Thursday, 24 May 2012

UK in Olympics human rights hypocrisy


Just days after Britain raised human rights activists’ condemnation for welcoming King of Bahrain at Queen’s jubilee lunch, it has hypocritically announced leaders with human rights abuse records will be banned from Olympics.


"Where there is independent, reliable and credible evidence that an individual has committed human rights abuses, the individual will not normally be permitted to enter the UK,” Foreign Office Minister Jeremy Browne said in an answer to a written query by the MPs.

This is while the continuation of bloody crackdown on protests by the al-Khalifa regime in Bahrain is now the focus of international human rights groups and even the United Nations.

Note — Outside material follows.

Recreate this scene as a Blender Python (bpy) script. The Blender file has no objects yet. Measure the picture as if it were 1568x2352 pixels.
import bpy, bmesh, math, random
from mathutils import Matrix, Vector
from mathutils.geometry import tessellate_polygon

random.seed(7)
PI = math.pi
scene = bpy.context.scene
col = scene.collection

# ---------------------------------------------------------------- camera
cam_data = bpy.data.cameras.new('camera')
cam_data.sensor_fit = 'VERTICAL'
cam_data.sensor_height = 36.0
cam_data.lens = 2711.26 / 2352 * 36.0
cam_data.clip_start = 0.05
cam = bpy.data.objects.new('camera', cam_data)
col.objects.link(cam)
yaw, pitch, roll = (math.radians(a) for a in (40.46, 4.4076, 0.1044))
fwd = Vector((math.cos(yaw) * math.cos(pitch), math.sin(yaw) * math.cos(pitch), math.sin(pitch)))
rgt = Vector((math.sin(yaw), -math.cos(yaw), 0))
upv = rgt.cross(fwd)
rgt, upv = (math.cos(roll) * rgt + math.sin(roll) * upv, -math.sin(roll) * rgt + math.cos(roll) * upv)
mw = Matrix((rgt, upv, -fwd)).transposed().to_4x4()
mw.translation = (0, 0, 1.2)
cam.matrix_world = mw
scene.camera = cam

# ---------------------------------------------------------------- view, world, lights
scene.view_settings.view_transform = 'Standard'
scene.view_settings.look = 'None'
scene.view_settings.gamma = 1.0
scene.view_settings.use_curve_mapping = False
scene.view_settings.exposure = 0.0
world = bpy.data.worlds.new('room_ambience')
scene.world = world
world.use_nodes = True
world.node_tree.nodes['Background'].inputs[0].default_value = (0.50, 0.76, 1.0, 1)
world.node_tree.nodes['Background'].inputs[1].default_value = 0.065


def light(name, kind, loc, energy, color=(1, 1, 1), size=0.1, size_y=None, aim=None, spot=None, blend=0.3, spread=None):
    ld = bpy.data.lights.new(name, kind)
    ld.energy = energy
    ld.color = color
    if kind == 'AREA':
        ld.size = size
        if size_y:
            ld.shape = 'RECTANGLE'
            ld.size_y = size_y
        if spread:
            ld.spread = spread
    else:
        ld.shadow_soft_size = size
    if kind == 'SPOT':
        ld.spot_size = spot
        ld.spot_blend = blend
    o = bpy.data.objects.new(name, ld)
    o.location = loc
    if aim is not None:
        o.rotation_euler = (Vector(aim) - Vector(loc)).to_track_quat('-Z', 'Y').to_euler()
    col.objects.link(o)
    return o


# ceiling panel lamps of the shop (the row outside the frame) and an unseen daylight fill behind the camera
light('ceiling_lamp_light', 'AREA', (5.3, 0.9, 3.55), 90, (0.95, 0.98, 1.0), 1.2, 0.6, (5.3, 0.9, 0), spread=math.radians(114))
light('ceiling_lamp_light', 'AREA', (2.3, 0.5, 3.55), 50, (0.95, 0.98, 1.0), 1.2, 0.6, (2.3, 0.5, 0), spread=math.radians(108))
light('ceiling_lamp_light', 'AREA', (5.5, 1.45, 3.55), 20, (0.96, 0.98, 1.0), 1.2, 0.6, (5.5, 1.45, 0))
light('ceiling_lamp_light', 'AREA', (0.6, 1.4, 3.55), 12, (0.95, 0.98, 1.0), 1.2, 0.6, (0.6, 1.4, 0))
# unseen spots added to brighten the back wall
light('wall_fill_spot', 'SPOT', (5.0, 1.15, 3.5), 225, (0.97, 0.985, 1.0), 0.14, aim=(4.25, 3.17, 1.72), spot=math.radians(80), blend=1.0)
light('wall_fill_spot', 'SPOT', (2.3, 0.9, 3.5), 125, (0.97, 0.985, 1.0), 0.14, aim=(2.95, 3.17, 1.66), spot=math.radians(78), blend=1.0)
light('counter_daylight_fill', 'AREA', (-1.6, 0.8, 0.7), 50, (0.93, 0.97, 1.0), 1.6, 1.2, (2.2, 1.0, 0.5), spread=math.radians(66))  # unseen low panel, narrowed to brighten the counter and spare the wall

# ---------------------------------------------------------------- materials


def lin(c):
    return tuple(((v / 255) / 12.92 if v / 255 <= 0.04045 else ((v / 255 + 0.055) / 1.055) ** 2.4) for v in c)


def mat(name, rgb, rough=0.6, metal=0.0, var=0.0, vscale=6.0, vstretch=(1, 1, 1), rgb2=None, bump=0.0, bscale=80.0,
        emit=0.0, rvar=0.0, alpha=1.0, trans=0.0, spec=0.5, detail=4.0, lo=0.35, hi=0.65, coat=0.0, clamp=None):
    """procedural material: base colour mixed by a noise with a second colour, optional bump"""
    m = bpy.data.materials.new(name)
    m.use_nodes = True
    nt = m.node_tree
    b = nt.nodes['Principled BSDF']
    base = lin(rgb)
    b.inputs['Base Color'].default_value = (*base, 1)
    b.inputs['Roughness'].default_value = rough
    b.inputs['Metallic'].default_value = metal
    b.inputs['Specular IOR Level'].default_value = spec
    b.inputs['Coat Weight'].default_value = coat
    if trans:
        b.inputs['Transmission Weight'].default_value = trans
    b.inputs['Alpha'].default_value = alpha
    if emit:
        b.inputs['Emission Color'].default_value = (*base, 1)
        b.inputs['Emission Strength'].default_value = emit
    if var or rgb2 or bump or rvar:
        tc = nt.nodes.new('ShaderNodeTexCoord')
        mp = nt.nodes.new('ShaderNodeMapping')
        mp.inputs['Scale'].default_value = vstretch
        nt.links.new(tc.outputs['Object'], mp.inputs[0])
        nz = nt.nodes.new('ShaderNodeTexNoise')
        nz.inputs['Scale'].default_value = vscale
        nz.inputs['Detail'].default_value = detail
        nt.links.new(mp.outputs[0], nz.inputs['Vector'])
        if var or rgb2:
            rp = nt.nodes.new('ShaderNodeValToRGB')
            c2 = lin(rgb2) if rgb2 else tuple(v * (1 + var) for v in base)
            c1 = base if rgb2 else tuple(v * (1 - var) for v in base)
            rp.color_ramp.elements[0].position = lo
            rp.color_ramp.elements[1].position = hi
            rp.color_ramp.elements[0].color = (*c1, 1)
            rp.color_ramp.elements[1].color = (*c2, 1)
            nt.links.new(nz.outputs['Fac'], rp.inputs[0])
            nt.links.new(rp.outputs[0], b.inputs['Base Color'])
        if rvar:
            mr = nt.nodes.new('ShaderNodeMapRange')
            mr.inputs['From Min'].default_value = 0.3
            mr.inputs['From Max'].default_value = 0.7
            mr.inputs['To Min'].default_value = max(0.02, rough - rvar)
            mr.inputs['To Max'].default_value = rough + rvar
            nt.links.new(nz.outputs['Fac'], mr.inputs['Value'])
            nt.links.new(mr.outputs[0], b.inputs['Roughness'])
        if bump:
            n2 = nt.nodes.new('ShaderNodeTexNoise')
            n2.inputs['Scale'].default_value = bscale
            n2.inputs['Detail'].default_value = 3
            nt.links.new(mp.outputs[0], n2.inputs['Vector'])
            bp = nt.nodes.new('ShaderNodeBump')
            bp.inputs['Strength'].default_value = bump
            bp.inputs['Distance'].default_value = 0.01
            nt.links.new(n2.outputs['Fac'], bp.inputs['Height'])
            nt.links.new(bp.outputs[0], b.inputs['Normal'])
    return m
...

The Human Rights Watch said in the weekend that the UN Human Right Council should scrutinize Bahrain’s deplorable record during the country’s Universal Periodic Review on May 21 to ensure “Bahrain’s routine suppression of basic political rights” as well as “grave human rights violations” are accounted for.

Human Rights Watch also criticized the international response to the bloody crackdown in Bahrain saying the voice of the international community regarding Bahrain’s manifold violations has been subdued.

On Wednesday, the UN Human Rights Council said Bahrain has agreed to consider 176 recommendations on its human rights situation.

This is while Bahrain Independent Commission of Inquiry under the very al-Khalifa regime acknowledged in a report in November 2011 to a number of human rights abuses including systematic torture of detainees yet the Human Rights Watch said they have not been implemented.

“The king established an independent inquiry to investigate these potential abuses, but it failed to fully implement the inquiry’s recommendations - namely holding senior officials accountable for crimes such as torture or for failing to free protesters who were jailed for exercising their right to free expression and peaceful assembly,” it said.

Against such a colorful backdrop, a major question hangs in the air: whether the British government’s Olympic ban includes the Bahraini king who dined with the Queen just last week.

And if yes, whether British officials were unaware of the al-Khalifa crimes when they welcomed King Hamad in London.